Czech real estate prices rise with worries growing about affordability

Foto: Jiří Němec

After years of decline, the Czech Republic’s real estate market is experiencing a boom. Prices of apartments in the Czech Republic are currently being sold for the highest price within the last five years, the daily e15 reported on Wednesday.

Photo: Jiří Němec,  Radio Prague International
At the end of last year, the average price of an apartment in the Czech Republic equalled around 100 average Czech monthly wages. However, despite the higher prices, demand keeps growing. The number of apartments sold in 2015 has even exceeded the demand before the financial crisis in 2008.

According to analysts, the growing demand is fuelled primarily by cheap mortgages. At the moment, Czechs pay around a fifth less to pay off a mortgage than they did about five years ago.

Re/Max real estate agent Jan Zachystal told the daily that the demand for apartments in Prague was currently very high, adding that the most interesting offers were sold within just a few days. While a few years ago, customers would make around 10 visits before choosing an apartment, now it is usually less than half that total, he said.

The highest prices for apartments were set in the spring 2008, when an apartment would cost approximately 134 average monthly wages, while in the winter of 2013 and during the downturn in the market they would have needed only 94 wages.

Analysts are warning that apartments are now becoming less affordable in comparison with people’s salaries. While last summer mortgage repayments represented 76 percent of an average monthly salary, at the end of last year it was already up to 78 percent.

According to the most recent data of the Czech Statistical Office, during last summer and autumn, the market price of newly constructed apartments increased the fastest since 2009, by 5.5 percent. The prices of older apartments have increased by approximately the same speed.

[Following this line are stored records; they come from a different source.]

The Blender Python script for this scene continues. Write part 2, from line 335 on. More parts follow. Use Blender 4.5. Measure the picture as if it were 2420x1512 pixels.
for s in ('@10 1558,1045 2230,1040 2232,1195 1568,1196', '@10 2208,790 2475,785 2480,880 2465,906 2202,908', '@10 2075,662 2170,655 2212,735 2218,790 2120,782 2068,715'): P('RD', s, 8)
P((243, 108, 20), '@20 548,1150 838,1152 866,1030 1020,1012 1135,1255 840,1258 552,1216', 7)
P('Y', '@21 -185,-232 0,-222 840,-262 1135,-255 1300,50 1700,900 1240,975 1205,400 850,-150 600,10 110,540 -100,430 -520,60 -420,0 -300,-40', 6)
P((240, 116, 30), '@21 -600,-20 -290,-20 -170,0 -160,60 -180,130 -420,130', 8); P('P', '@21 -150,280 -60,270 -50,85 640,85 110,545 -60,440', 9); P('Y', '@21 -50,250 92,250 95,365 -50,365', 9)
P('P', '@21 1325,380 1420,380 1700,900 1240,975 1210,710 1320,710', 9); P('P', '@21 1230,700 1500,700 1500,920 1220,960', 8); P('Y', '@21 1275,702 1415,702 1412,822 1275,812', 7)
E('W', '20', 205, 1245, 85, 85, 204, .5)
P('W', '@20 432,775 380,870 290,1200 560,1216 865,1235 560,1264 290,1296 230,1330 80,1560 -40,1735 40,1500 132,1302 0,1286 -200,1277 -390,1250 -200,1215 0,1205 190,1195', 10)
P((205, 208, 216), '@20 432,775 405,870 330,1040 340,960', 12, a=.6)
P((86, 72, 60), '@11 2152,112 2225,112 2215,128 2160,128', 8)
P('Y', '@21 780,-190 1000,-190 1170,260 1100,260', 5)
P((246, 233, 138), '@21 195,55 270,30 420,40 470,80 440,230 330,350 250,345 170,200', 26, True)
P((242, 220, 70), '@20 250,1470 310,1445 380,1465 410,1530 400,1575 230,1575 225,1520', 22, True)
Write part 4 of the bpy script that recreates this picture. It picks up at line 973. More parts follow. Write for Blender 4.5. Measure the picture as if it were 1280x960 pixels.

The rising demand is also reflected in the business results of real estate agencies. For instance the Re/Max agency increased its income by 26 percent last year to 543 million crowns.

According to a study carried out earlier this year by the Lexxus Norton agency, the prices of luxury apartments in Prague are expected to grow steadily until 2018 by about 12 to 15 percent. The demand for luxury apartments in the Czech capital have over the long-term exceeded the offer. People are now mostly searching for smaller apartments located in the centre of Prague.